──────── Materials provided

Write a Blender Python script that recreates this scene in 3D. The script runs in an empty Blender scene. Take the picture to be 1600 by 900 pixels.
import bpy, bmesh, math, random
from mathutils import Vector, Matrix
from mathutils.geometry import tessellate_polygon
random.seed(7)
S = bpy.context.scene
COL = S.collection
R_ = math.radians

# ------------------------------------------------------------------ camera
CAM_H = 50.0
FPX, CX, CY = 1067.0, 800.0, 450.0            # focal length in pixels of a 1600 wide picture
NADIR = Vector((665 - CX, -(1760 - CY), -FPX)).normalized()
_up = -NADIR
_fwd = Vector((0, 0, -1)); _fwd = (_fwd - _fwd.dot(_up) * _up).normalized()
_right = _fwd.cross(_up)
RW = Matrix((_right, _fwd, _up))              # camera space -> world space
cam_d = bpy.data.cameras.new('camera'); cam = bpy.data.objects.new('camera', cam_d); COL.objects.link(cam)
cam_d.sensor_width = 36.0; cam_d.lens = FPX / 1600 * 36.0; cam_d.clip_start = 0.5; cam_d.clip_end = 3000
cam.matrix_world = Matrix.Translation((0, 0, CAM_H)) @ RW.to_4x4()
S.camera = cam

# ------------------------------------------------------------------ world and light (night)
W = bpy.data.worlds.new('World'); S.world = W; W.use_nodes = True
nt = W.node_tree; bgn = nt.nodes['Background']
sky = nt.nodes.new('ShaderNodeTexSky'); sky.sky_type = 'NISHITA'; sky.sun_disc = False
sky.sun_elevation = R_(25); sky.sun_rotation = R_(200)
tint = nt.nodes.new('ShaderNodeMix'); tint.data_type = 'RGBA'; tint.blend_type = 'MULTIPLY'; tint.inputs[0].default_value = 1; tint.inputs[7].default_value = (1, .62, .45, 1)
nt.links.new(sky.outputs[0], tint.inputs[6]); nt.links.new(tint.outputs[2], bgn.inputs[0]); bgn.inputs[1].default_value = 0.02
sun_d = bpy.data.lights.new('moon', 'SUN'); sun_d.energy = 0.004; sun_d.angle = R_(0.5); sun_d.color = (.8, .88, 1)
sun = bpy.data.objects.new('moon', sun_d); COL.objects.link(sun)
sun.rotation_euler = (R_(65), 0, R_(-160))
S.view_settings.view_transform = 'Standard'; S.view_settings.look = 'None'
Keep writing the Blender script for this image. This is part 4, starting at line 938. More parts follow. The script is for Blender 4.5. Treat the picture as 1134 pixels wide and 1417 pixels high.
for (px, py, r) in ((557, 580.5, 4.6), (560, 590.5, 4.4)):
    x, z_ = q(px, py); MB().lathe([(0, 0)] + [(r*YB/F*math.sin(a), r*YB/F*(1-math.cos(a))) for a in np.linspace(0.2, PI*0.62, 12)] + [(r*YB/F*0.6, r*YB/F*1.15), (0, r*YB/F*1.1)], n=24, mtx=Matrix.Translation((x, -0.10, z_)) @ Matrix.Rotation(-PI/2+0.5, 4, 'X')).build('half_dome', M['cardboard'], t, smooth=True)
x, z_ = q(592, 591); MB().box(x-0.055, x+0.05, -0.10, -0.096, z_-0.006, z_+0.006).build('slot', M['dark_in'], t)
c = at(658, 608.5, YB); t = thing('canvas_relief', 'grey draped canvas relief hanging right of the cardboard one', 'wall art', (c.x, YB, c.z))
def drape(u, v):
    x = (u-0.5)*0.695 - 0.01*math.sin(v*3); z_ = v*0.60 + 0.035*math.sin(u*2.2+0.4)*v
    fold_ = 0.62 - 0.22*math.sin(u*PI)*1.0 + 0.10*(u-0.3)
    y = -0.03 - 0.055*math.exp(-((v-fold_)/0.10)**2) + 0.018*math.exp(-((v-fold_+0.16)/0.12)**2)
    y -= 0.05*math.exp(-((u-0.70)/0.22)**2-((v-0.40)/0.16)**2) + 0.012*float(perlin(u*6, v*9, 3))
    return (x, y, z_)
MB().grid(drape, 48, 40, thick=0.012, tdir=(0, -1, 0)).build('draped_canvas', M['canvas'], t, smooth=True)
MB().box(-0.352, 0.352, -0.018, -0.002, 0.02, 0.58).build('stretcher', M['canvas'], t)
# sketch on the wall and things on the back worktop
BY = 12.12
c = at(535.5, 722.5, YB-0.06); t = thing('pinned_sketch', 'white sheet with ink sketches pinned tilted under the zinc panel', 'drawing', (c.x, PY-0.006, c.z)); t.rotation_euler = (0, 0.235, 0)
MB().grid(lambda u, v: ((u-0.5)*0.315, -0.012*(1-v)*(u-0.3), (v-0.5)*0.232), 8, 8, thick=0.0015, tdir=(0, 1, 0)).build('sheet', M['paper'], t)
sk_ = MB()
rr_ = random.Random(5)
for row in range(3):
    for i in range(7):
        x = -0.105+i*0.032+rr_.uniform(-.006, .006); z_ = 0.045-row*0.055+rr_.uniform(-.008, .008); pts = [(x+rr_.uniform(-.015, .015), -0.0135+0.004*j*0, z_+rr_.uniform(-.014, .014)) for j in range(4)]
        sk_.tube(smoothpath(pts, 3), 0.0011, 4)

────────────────

■ Task to carry out: From the data above, extract every line in its exact form.

■ Problem solution:
Write a Blender Python script that recreates this scene in 3D. The script runs in an empty Blender scene. Take the picture to be 1600 by 900 pixels.
import bpy, bmesh, math, random
from mathutils import Vector, Matrix
from mathutils.geometry import tessellate_polygon
random.seed(7)
S = bpy.context.scene
COL = S.collection
R_ = math.radians

# ------------------------------------------------------------------ camera
CAM_H = 50.0
FPX, CX, CY = 1067.0, 800.0, 450.0            # focal length in pixels of a 1600 wide picture
NADIR = Vector((665 - CX, -(1760 - CY), -FPX)).normalized()
_up = -NADIR
_fwd = Vector((0, 0, -1)); _fwd = (_fwd - _fwd.dot(_up) * _up).normalized()
_right = _fwd.cross(_up)
RW = Matrix((_right, _fwd, _up))              # camera space -> world space
cam_d = bpy.data.cameras.new('camera'); cam = bpy.data.objects.new('camera', cam_d); COL.objects.link(cam)
cam_d.sensor_width = 36.0; cam_d.lens = FPX / 1600 * 36.0; cam_d.clip_start = 0.5; cam_d.clip_end = 3000
cam.matrix_world = Matrix.Translation((0, 0, CAM_H)) @ RW.to_4x4()
S.camera = cam

# ------------------------------------------------------------------ world and light (night)
W = bpy.data.worlds.new('World'); S.world = W; W.use_nodes = True
nt = W.node_tree; bgn = nt.nodes['Background']
sky = nt.nodes.new('ShaderNodeTexSky'); sky.sky_type = 'NISHITA'; sky.sun_disc = False
sky.sun_elevation = R_(25); sky.sun_rotation = R_(200)
tint = nt.nodes.new('ShaderNodeMix'); tint.data_type = 'RGBA'; tint.blend_type = 'MULTIPLY'; tint.inputs[0].default_value = 1; tint.inputs[7].default_value = (1, .62, .45, 1)
nt.links.new(sky.outputs[0], tint.inputs[6]); nt.links.new(tint.outputs[2], bgn.inputs[0]); bgn.inputs[1].default_value = 0.02
sun_d = bpy.data.lights.new('moon', 'SUN'); sun_d.energy = 0.004; sun_d.angle = R_(0.5); sun_d.color = (.8, .88, 1)
sun = bpy.data.objects.new('moon', sun_d); COL.objects.link(sun)
sun.rotation_euler = (R_(65), 0, R_(-160))
S.view_settings.view_transform = 'Standard'; S.view_settings.look = 'None'
Keep writing the Blender script for this image. This is part 4, starting at line 938. More parts follow. The script is for Blender 4.5. Treat the picture as 1134 pixels wide and 1417 pixels high.
for (px, py, r) in ((557, 580.5, 4.6), (560, 590.5, 4.4)):
    x, z_ = q(px, py); MB().lathe([(0, 0)] + [(r*YB/F*math.sin(a), r*YB/F*(1-math.cos(a))) for a in np.linspace(0.2, PI*0.62, 12)] + [(r*YB/F*0.6, r*YB/F*1.15), (0, r*YB/F*1.1)], n=24, mtx=Matrix.Translation((x, -0.10, z_)) @ Matrix.Rotation(-PI/2+0.5, 4, 'X')).build('half_dome', M['cardboard'], t, smooth=True)
x, z_ = q(592, 591); MB().box(x-0.055, x+0.05, -0.10, -0.096, z_-0.006, z_+0.006).build('slot', M['dark_in'], t)
c = at(658, 608.5, YB); t = thing('canvas_relief', 'grey draped canvas relief hanging right of the cardboard one', 'wall art', (c.x, YB, c.z))
def drape(u, v):
    x = (u-0.5)*0.695 - 0.01*math.sin(v*3); z_ = v*0.60 + 0.035*math.sin(u*2.2+0.4)*v
    fold_ = 0.62 - 0.22*math.sin(u*PI)*1.0 + 0.10*(u-0.3)
    y = -0.03 - 0.055*math.exp(-((v-fold_)/0.10)**2) + 0.018*math.exp(-((v-fold_+0.16)/0.12)**2)
    y -= 0.05*math.exp(-((u-0.70)/0.22)**2-((v-0.40)/0.16)**2) + 0.012*float(perlin(u*6, v*9, 3))
    return (x, y, z_)
MB().grid(drape, 48, 40, thick=0.012, tdir=(0, -1, 0)).build('draped_canvas', M['canvas'], t, smooth=True)
MB().box(-0.352, 0.352, -0.018, -0.002, 0.02, 0.58).build('stretcher', M['canvas'], t)
# sketch on the wall and things on the back worktop
BY = 12.12
c = at(535.5, 722.5, YB-0.06); t = thing('pinned_sketch', 'white sheet with ink sketches pinned tilted under the zinc panel', 'drawing', (c.x, PY-0.006, c.z)); t.rotation_euler = (0, 0.235, 0)
MB().grid(lambda u, v: ((u-0.5)*0.315, -0.012*(1-v)*(u-0.3), (v-0.5)*0.232), 8, 8, thick=0.0015, tdir=(0, 1, 0)).build('sheet', M['paper'], t)
sk_ = MB()
rr_ = random.Random(5)
for row in range(3):
    for i in range(7):
        x = -0.105+i*0.032+rr_.uniform(-.006, .006); z_ = 0.045-row*0.055+rr_.uniform(-.008, .008); pts = [(x+rr_.uniform(-.015, .015), -0.0135+0.004*j*0, z_+rr_.uniform(-.014, .014)) for j in range(4)]
        sk_.tube(smoothpath(pts, 3), 0.0011, 4)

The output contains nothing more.